Neighbors 2: Sorority Rising is a marvelous film from Nicholas Stoller. Featuring a great cast and a funny take on themes such as sexism, adulthood, and growing up, it’s a film that manages to provide enough laughs while being very smart in what it wants to say. In the end, Neighbors 2: Sorority Rising is a sensational film from Nicholas Stoller.

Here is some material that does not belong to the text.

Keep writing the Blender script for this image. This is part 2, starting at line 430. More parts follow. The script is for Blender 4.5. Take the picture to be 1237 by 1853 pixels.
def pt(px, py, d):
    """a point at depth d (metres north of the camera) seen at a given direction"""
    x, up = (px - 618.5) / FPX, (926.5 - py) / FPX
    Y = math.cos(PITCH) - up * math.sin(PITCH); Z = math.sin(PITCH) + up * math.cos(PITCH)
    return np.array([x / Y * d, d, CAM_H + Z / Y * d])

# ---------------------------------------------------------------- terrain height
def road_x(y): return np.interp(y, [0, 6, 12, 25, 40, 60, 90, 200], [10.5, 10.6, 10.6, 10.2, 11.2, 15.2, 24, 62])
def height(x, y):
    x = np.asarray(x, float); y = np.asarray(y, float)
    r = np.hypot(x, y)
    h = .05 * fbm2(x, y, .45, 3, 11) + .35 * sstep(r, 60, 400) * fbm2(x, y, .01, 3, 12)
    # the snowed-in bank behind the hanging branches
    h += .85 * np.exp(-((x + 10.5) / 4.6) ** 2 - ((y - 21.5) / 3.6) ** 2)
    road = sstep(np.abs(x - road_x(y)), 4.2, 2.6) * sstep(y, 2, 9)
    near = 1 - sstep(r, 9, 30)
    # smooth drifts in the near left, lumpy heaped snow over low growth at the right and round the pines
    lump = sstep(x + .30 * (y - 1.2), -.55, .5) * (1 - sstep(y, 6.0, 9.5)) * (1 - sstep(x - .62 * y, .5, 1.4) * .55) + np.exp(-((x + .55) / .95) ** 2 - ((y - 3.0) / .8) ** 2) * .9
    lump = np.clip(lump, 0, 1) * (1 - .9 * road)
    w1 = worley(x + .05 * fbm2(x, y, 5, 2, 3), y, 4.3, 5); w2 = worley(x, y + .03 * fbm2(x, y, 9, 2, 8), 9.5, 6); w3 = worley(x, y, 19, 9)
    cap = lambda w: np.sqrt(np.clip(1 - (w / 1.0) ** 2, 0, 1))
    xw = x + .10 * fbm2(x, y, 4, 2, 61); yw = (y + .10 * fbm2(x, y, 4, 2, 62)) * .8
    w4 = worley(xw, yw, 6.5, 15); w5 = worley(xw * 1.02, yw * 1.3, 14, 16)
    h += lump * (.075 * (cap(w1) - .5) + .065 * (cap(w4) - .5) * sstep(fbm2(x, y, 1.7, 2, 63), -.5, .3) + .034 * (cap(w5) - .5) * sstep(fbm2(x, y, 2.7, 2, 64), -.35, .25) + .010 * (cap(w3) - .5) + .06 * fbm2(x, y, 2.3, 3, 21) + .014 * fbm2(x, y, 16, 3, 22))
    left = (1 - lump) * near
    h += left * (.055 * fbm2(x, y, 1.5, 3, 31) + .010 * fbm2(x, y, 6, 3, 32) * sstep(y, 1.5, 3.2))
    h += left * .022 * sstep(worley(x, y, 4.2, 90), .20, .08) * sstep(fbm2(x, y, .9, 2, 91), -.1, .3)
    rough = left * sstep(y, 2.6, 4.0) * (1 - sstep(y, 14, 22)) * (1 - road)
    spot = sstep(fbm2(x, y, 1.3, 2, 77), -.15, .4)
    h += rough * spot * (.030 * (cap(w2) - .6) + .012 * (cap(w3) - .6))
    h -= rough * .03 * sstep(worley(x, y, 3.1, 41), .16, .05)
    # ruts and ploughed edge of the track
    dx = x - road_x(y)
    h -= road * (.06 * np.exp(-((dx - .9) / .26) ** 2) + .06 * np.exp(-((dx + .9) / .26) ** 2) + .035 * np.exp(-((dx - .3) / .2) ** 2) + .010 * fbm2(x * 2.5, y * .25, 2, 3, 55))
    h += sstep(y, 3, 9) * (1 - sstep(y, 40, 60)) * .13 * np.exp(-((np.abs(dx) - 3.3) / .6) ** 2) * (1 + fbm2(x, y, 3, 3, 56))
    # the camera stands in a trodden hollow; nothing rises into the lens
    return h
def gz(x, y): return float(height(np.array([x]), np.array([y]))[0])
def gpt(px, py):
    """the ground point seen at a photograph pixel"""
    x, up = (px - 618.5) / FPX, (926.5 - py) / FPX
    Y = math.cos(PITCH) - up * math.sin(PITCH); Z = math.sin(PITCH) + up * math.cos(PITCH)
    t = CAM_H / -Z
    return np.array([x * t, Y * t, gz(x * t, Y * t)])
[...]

Nicholas Stoller Films: Forgetting Sarah Marshall - (Get Him to the Greek) – (The Five-Year Engagement) – Neighbors (2014 film) - (Storks (2016 film))

© thevoid99 2017


Dell said...

Glad you enjoyed this. I had a good time watching it. And I agree, Zac Efron is terrific in this role.

thevoid99 said...

@Wendell-It's a very funny film that I enjoyed watching. It's not as good as the first but I'm glad they managed to do some new things for the film. Zac Efron is awesome as I think he's got a damn good future ahead of him. He's got chops. He's got more charisma and skill in his pinkie than those other pretty-boy actors who are hot right now.

Often Off Topic said...

Great review, and I'm glad you enjoyed this - it got a lot of hate from what I remember. I absolutely loved the first so I knew I'd enjoy it, and although it wasn't quite as good as the original it was much better than a comedy sequel deserved to be :)

thevoid99 said...

@Allie Adkins-Agreed. I like the fact that the film took some risks with the sequel as well as provide some unique commentary on sexism.